Les mandalas nous font parfaitement saisir
que l’amour est l’occasion par excellence de voir s’abolir les contraires.
Dans le chapitre IV, Le roman vrai de Tristan et Iseut ou De la
fable à la légende :
Il
n’est pas d’amour qui ne soit une diffraction, une déviation. L’amour n’est pas
dans les mots mais entre les mots.
Passant de la Quête du Graal à l’art
d’aimer des troubadours, Peignot aborde les gnostiques :
Un
gnostique n’a pas la foi, il connaît et, comme il « connaît » ce
qu’il importe de savoir par l’entremise de l’amour de la femme qui détient la
Sophia, il vit sa « Connaissance » plutôt qu’il ne l’acquiert. Ainsi
pour un gnostique, « aimer » signifie « comprendre ». De
fait, existe-t-il une forme de connaissance plus accomplie que l’amour ?

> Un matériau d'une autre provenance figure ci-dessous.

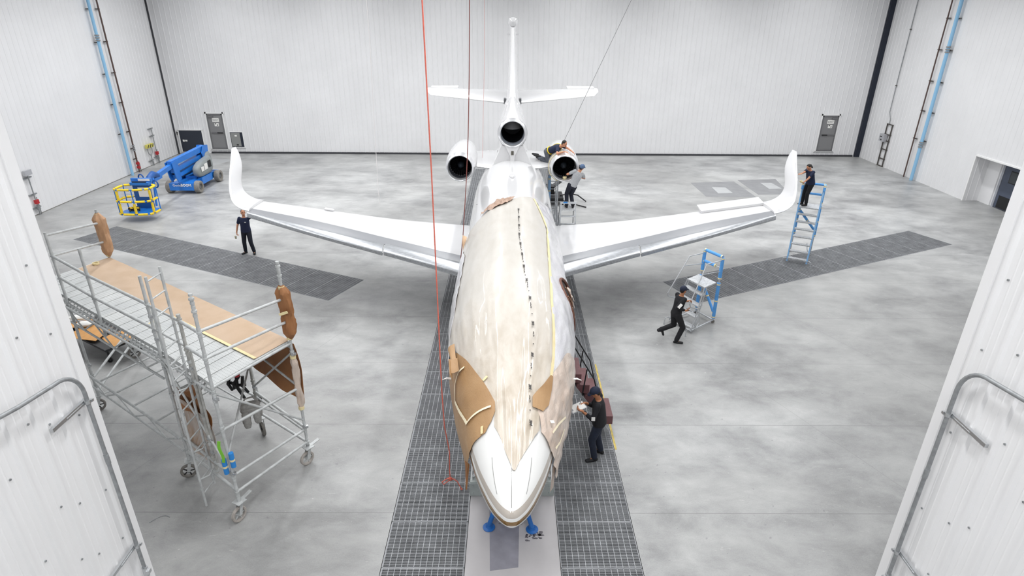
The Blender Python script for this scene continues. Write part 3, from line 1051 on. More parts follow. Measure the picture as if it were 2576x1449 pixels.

Dans les chapitre suivants, l'auteur continue de s'interroger sur les interactions de l'amour sur le langage, s’intéresse à
la secte des Adamites (et au Royaume
millénaire de Jérôme Bosch), au langage des sorcières, à la Kabbale, aux
aphorismes de William Blake, au "langage blanc" d’Hypérion du poète
Hölderlin, à la "re-création" du langage Fouriériste, à l’écriture
surréaliste :
C’est
que, lui aussi, l’argot procède par périphrases et il est souvent parfaitement
séant, évoquant l’amour et ses plaisirs, d’emprunter ces chemins de traverse.
Les mots ont leur part de responsabilité dans les « égarements » tant
de « l’esprit » que du « cœur ».
Citant André Breton, dans ce même
chapitre :
"Et
qu’on comprenne bien que nous disons jeux de mots quand ce sont nos plus sûres
raisons d’être qui sont en jeu. Les mots, du reste, ont fini de jouer :
les mots font l’amour"
Enfin, dans le chapitre XV qui clôt
cet ouvrage, où il fait référence à Georges Bataille ainsi qu’à Sade, citons ce
dernier extrait :
L’essentiel
de la transe érotique se vit dans l’imaginaire, la pratique n’étant jamais qu’à
la traîne d’une imagination phare. En ce sens, l’érotisme n’est autre que
l’imagination réduite à sa plus simple expression et sous sa forme la plus
déliée. Mais il n’est possible de faire montre de cette
« imagination », dans tout ce qu’elle implique, qu’amoureux. L’amour
est l’érotisme. C’est lui qui confère à l’érotisme son caractère de transe.